Moreover, the law and the courts do not tend to intervene in social issues when the bench is dominated by conservative judges. Social agendas have to be advanced through political means, especially when the social agenda that is being advanced does not represent the views of the majority of the court. In the United States, laws and social reforms are largely shaped by political forces. Courts and the law are expected to remain neutral amidst the battle between political forces, but as the theory of legal realism dictates, the courts are inevitably drawn into political battles. As Machiavelli said, politics creates ethics and thus the law, given that law is merely the promotion of ethics. Because ethics cannot be enforced, the law ultimately becomes a political tool used to impose political will. Machiavelli also added that political practice creates theory. Given that the experiences of different political actors are variant and disparate, theories become variant and disparate in their explanations of the world and how it operates.

Also, facts determine the application of principles in adjudication, not vice versa. Principles are derived from historical roots, but “the competing of presentist political democracy would make it difficult to understand the legitimacy of a [constitutional] system in which constitutional authority is inherited from the past,” according to Primus. As a result, “legal reasoning is ultimately political.” Meaning is determined by individuals given that text is ultimately subject to human interpretation. Legal text itself has no power over human interpretation, and thus “Supreme Court decisions interpreting the meaning of history can do something closer to rewriting the underlying object of interpretation than decisions interpreting the meaning of the text can.” Despite the fact that “discursive engagement with history bolsters the legitimacy of the constitutional system itself…by implicitly blunting the threat that emanates from the values of presentist democracy,” politics and the basic human behavior and cognition that underpinned political activity are the root causes of history and law. Ultimately, Primus states that “the content of constitutional history is thus a matter of substantive normative value, even independent of its tendency to support particular doctrines or decisions.” Thus, doctrines and decisions derived from the law are based on human beliefs and preferences.

One particular case that demonstrates the prevalence of “Legal Realism” over precedent and legal tradition is the case of U.S. v. Nixon. In this case, Nixon’s attorney asserted that “executive privilege” is an instrument used by the Executive to uphold its legally vested constitutional powers. Yet, the Supreme Court adhered to calls from Congress and the American public that President Nixon hand over confidential materials such as tapes and other documents given that “the generalized assertion of privilege must yield to the demonstrated, specific need for evidence in a pending criminal trial.” Again, politics between Congress and the Executive shaped a legal outcome in the American judicial system.

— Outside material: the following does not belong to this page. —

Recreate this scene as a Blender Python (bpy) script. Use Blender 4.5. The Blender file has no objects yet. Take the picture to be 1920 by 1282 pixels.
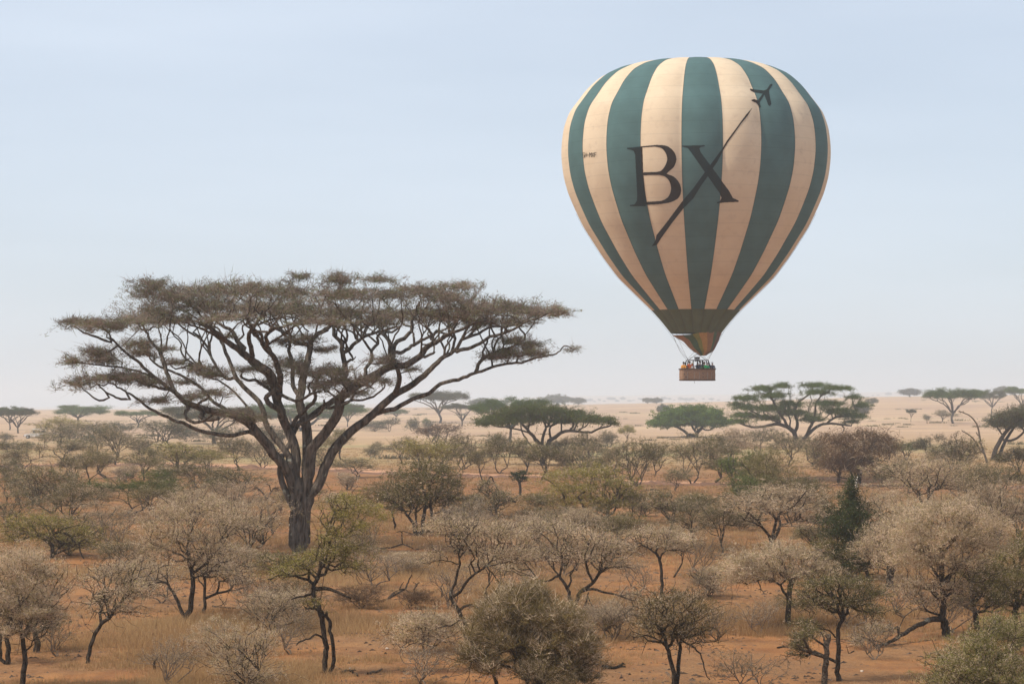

What can thus be inferred is that the adjudication which takes place in the American judicial system is not the adjudication of statute or legal text. Rather, the courts are forced to adjudicate between competing political forces despite the claim of independence and neutrality in the politics of the nation, thus rendering the American courtroom as a place that is modeled off an “adversarial” system of politics between Congress and the Executive on one hand, and the elites and the masses on the other hand. The question, however, is whether there exists middle ground between these competing political forces, or whether one side will ultimately dominate the other. Nevertheless, the aim of the law is to create balance and equilibrium between the aforementioned political and dialectical forces, which is an aim that has not been accomplished as of yet.


Richard A. Primus. “Judicial Power and Mobilizable History.”

David M. O’Brien. “Storm Center: The Supreme Court in American Politics.”